Arlene Shiplett Arlene Shiplett was born and raised in North Battleford, Saskatchewan. She became involved in music at an early age with piano lessons, choir and both school and private band programs. She graduated from the University of Saskatchewan with a B.Mus.Mus.Ed in 1986. Arlene became a member of the Saskatoon Symphony in 1992. For several years Arlene taught Band in rural Saskatchewan and she continues to play in the Symphony. Since 2000, she has narrowed her focus to teaching horn at the University of Saskatchewan as well as private teaching and coaching.
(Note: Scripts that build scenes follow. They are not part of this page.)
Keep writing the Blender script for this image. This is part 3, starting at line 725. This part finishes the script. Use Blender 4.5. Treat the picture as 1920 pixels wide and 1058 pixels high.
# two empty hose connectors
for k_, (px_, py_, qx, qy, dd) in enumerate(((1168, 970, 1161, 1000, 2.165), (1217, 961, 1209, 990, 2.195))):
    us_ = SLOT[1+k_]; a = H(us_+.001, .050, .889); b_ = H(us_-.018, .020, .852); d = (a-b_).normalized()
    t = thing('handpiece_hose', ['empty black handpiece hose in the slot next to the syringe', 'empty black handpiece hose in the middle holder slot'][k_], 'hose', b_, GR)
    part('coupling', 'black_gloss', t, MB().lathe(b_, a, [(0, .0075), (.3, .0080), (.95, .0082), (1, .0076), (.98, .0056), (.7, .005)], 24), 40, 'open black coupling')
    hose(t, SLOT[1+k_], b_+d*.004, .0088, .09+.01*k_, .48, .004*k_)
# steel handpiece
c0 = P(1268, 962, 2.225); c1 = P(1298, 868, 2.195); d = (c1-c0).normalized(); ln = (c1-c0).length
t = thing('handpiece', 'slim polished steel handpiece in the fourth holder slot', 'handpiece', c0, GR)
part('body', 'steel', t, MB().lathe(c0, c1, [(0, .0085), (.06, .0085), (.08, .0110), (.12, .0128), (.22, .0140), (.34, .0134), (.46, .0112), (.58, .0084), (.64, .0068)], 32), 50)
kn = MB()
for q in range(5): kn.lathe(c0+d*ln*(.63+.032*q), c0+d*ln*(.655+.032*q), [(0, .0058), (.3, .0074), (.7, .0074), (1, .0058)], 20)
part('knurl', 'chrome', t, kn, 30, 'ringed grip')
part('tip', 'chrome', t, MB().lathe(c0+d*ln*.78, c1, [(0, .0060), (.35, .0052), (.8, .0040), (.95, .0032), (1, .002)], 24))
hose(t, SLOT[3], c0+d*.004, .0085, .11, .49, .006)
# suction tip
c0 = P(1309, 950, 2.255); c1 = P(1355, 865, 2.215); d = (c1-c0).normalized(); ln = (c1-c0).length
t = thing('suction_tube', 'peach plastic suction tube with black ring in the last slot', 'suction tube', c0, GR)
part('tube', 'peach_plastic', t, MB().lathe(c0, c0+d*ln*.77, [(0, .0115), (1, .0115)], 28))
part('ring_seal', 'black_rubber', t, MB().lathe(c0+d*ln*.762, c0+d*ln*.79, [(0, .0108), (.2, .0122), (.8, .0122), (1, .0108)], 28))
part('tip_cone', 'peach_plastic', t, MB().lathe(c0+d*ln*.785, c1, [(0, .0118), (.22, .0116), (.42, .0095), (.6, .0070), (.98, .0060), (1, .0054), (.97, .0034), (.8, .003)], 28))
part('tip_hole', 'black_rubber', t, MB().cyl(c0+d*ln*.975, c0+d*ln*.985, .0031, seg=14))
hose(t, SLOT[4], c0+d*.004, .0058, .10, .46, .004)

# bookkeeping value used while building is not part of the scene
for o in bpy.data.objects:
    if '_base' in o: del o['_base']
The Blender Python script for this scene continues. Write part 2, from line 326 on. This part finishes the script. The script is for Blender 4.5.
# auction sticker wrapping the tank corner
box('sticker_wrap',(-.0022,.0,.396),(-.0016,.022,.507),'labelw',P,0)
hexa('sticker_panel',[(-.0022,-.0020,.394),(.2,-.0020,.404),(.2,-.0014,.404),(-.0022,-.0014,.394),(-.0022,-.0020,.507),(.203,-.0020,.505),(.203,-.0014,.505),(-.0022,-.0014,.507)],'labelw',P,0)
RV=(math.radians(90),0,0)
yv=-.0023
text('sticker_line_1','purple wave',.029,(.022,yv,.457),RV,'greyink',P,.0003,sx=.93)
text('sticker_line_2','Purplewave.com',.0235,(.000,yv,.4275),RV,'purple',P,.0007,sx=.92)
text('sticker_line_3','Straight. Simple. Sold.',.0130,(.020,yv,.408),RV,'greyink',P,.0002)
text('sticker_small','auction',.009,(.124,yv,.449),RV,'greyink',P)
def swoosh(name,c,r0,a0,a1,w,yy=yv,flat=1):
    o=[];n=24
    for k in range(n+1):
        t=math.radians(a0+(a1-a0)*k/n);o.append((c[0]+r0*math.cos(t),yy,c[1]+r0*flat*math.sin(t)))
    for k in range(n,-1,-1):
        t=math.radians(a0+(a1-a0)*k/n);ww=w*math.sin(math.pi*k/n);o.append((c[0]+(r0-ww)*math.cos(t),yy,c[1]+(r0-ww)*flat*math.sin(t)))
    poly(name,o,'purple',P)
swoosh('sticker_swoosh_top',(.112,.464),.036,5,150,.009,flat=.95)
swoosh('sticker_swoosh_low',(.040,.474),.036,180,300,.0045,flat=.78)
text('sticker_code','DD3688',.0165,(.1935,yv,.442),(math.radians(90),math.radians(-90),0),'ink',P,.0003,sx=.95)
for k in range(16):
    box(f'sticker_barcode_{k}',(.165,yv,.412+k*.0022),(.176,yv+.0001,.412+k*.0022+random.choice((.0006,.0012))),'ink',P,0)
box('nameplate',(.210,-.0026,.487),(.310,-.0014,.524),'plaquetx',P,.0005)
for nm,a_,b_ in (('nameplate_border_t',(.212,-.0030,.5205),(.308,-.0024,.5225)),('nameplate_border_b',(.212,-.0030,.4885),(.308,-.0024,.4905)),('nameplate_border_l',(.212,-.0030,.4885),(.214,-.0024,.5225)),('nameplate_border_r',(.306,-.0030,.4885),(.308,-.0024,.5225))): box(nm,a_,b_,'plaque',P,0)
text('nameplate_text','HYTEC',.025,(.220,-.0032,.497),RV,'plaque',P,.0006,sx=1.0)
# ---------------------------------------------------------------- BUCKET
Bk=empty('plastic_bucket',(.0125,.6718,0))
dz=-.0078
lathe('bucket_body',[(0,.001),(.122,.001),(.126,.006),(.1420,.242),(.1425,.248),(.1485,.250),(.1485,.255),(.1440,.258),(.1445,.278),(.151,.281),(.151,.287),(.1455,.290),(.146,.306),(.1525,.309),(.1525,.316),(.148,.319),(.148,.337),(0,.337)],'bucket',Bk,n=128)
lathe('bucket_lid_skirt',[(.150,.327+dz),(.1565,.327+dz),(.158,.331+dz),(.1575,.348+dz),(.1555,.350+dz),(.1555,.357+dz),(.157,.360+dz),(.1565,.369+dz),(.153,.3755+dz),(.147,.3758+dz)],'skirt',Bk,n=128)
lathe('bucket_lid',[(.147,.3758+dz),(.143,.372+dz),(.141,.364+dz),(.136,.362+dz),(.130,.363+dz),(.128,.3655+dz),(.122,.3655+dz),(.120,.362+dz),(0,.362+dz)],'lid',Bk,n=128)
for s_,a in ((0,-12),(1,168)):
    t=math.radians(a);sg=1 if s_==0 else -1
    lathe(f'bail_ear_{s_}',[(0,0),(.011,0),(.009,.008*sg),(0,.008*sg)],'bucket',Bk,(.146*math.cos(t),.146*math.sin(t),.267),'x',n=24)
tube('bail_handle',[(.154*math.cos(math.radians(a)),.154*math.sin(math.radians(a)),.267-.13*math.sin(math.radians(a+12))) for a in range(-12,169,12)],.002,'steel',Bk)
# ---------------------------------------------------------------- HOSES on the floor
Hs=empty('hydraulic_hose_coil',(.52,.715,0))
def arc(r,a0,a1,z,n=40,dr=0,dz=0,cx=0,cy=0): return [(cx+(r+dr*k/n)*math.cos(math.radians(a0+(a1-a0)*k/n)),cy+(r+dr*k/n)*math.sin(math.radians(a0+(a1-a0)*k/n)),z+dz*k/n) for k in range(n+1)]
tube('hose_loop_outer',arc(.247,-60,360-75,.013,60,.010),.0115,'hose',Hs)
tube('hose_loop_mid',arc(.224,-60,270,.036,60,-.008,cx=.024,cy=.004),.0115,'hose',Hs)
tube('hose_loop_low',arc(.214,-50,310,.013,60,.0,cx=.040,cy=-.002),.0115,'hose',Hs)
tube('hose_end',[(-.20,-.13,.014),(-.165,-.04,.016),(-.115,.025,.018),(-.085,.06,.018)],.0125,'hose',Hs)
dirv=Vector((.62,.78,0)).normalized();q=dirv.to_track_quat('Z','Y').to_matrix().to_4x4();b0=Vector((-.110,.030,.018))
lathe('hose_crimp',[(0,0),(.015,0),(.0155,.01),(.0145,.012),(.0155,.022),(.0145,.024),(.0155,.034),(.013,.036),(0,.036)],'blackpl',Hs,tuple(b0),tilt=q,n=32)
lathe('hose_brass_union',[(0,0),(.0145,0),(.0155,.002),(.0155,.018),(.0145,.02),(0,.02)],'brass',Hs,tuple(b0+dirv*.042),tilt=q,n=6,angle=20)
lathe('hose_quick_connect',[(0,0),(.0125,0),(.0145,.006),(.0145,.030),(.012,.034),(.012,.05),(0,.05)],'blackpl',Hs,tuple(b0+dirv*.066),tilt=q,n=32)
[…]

In 2008, she became the Northern Saskatchewan presenter of the National Arts Center’s Music Alive Program.
Arlene has performed with Prairie Virtuosi, Regina Symphony Orchestra, Brandon Chamber Orchestra, Saskatoon Philharmonic, Saskatoon Opera, North Saskatchewan Wind Symphony and Saskatoon Concert Band and recently took centre stage in a concert of chamber music for horn in North Battleford.
Her recent accomplishments include winning the Dwaine Nelson Teaching Award, conducting the mass horn choir at the Call of the Wild horn conference in Cold Lake Alberta, and performing with the International Brass Quintet at the International Peace Gardens. Arlene may be seen every summer performing on the Saskatchewan Western Development Museum’s Steam Calliope - one of a few in playing condition in North America. She is married to Lee Springett. They have no children, but one cat and 7 horns.